Bilgi Felsefesinin Problemleri

Bilgi felsefesi, diğer adıyla bilgi kuramı, bilginin imkânı problemi üzerinde durmuştur. Sorun İlk Çağdan bu yana ele alınmış, işlenmiş olmasına karşın soruları değişmemiştir:

Doğru bilgi elde etmek mümkün müdür? Genelgeçer bir bilgi var mıdır? Hem bilen özne hem bilinen nesne bakımıdan doğru diyebileceğimiz, nesnesine uygun bilgi ile formüle edilebilen cevaplar çerçevesinde bilginin imkânı problemi gönümüze kadar gelmiştir.

Bilginin kaynağı problemi bilgi teorisi ya da bilgi felsefesinin üzerinde çözmek için uğraştığı ikinci bir problemdir. “Doğru bilgi elde edilebiliyorsa burada aktif olan aklımız mıdır yoksa düşüncelerimiz midir?”, “Onların dışında da bir işlevsellikten bahsedebilir miyiz?”, “Zihin, akıl, düşünme yetilerimizle mi, yoksa duyu verileri olarak mı bilgilerimizi elde ederiz?” Genelde akıl-duyu ikilemi çerçevesi temel olmak üzere bu iki kavramın terkipleri şeklinde yaklaşımların olduğunu görürüz. Akıl ve duyuları eşit ölçüde önemseyen veya bunlardan yanlızca birine değer verilen bir kombinasyonla karşılaşırız.

Bilginin sınırları bilgi felsefesinin uğraştığı bir diğer problem alanıdır. Bu problemle ilgili unsurlar, bilginin imkânı problemindeki saptanmış durumların devamı niteliğindedir. Bilginin sadece akıl yoluyla elde edilebileceğini savunan bir düşünür için ya da bilginin yalnızca deneyle elde edilebileceğini savunan başka bir düşünür için şunları söyleyebiliriz: Her iki düşünüre göre bilginin sınırları akıl veya deney alanlarından birisiyle çizilmiştir.

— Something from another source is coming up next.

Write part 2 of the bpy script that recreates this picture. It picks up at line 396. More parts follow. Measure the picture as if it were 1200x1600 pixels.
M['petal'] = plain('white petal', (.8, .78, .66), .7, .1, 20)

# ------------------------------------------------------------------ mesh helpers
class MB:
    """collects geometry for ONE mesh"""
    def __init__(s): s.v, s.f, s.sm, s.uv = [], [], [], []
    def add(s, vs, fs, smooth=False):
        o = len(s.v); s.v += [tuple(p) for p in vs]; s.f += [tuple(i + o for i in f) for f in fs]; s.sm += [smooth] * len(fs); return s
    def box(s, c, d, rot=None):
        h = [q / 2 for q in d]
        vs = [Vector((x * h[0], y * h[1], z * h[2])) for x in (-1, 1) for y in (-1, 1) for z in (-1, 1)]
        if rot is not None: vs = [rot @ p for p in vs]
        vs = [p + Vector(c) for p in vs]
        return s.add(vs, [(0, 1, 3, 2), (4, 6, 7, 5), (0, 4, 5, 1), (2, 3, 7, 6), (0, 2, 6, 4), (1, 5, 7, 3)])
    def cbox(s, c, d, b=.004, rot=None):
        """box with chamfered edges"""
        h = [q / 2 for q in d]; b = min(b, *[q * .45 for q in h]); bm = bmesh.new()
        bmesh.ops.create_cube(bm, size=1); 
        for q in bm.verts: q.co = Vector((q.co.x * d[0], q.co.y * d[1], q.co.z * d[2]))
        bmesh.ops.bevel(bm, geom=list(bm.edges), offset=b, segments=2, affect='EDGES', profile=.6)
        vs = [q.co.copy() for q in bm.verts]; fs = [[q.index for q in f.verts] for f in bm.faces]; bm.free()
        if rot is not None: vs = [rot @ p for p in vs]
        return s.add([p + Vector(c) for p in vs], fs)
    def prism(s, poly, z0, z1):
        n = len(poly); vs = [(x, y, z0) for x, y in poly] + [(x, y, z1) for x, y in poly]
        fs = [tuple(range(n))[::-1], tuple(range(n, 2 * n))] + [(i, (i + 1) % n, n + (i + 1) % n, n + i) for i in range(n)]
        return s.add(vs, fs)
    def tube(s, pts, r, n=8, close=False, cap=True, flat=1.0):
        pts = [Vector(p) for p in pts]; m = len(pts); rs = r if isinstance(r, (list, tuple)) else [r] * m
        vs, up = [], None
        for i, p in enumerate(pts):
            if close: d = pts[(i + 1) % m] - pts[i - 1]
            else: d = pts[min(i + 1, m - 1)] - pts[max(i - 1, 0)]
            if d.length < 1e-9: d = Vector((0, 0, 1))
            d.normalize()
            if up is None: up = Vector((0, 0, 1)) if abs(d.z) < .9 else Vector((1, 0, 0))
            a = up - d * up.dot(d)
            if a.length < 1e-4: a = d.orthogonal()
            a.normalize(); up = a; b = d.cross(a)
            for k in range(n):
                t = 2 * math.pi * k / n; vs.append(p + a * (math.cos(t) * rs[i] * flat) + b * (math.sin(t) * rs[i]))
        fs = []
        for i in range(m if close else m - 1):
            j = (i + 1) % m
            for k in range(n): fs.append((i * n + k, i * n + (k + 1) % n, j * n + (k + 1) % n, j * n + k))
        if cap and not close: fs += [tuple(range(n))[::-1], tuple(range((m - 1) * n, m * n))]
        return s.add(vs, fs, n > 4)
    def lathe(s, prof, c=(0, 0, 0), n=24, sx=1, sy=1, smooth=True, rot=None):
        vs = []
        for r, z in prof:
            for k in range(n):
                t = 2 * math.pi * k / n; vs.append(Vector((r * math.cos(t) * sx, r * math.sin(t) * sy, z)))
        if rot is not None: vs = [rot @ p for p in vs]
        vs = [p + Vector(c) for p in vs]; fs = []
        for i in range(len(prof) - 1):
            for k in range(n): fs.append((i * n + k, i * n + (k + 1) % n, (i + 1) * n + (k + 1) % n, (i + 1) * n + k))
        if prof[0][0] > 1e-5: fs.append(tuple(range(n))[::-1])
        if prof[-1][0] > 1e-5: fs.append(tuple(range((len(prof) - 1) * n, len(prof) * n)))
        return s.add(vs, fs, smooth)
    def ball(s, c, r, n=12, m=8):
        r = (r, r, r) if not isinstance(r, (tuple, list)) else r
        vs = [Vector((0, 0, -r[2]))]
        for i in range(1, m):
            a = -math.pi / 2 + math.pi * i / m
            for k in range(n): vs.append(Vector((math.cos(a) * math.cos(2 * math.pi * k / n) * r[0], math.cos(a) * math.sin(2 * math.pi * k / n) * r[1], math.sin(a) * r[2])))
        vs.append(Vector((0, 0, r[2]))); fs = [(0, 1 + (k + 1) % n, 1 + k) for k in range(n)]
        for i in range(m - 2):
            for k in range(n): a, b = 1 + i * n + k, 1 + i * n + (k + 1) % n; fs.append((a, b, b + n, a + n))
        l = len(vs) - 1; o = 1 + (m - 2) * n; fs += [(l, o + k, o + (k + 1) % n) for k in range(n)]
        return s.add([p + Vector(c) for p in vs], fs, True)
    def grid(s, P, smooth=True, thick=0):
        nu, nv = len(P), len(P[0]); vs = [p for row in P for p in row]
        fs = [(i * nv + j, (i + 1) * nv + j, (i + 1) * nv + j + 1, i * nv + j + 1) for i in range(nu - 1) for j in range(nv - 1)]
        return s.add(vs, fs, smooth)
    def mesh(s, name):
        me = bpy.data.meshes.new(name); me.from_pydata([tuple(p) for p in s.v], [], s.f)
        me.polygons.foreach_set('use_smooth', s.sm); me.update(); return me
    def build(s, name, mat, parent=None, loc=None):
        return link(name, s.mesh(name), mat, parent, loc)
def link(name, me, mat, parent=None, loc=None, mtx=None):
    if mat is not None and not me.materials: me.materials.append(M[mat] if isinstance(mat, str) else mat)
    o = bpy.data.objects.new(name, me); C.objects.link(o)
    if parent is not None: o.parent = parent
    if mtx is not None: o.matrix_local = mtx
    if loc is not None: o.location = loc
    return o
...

Bilginin kaynağını akıl ve deneyin dışında sezgi, fenomen, vb. kavramlarla açıklayan filozoflara göre bilginin sınırı da kaynakları için tarif edilen dinamiklerin gösterdiği alanla belirlenmiştir.

Bilgi felsefesi kuramı kapsamında ele alınan problemlerden biri de bilginin ölçütüdür. Doğru bilgi varsa bunun bir de bizi doğruluğundan emin kılan ölçütünün olması gerekir. Kim bilebilir? Kim biliyor? Doğru nedir? sorularına kestirmeden şöyle bir cevap verilebilir. Doğru, düşüncemizin nesnesiyle olan uygunluğudur. Başka bir ifadeyle gerçekle örtüşmesidir.

Pragmatistlere göre doğruluğun ölçütü yarardır. Sonuçta bir şey herhangi bir durum için yararlıysa doğrudur. Enstrümantalist pragmatist (Araçsal yararcı) Deweyʼye göre doğru, problemlerimizin çözümünde araç rolü oynadığı sürece doğrudur.

Bilginin değeri bilgi felsefesi çerçevesinde ele alacağımız son problemdir. Değer kavramı “Özne ile nesne arasındaki ilgi ve bağın sonucunda oluşan bilginin niteliği nedir?” sorusuyla anlam kazanmaktadır. Özne ilgisi ve bağ, bilginin nesneleşmesinde değer kavramı kadar önemli bir fonksiyon üstlenir. Bilgi, değerlerle eylem alanında görünür hâle gelir. “Bilgide doğru ve yanlış nedir?” sorusuyla “Bilginin yanlış kullanımı nasıl önlenmelidir?” sorusuna da cevap aramak için zemin hazırlanır.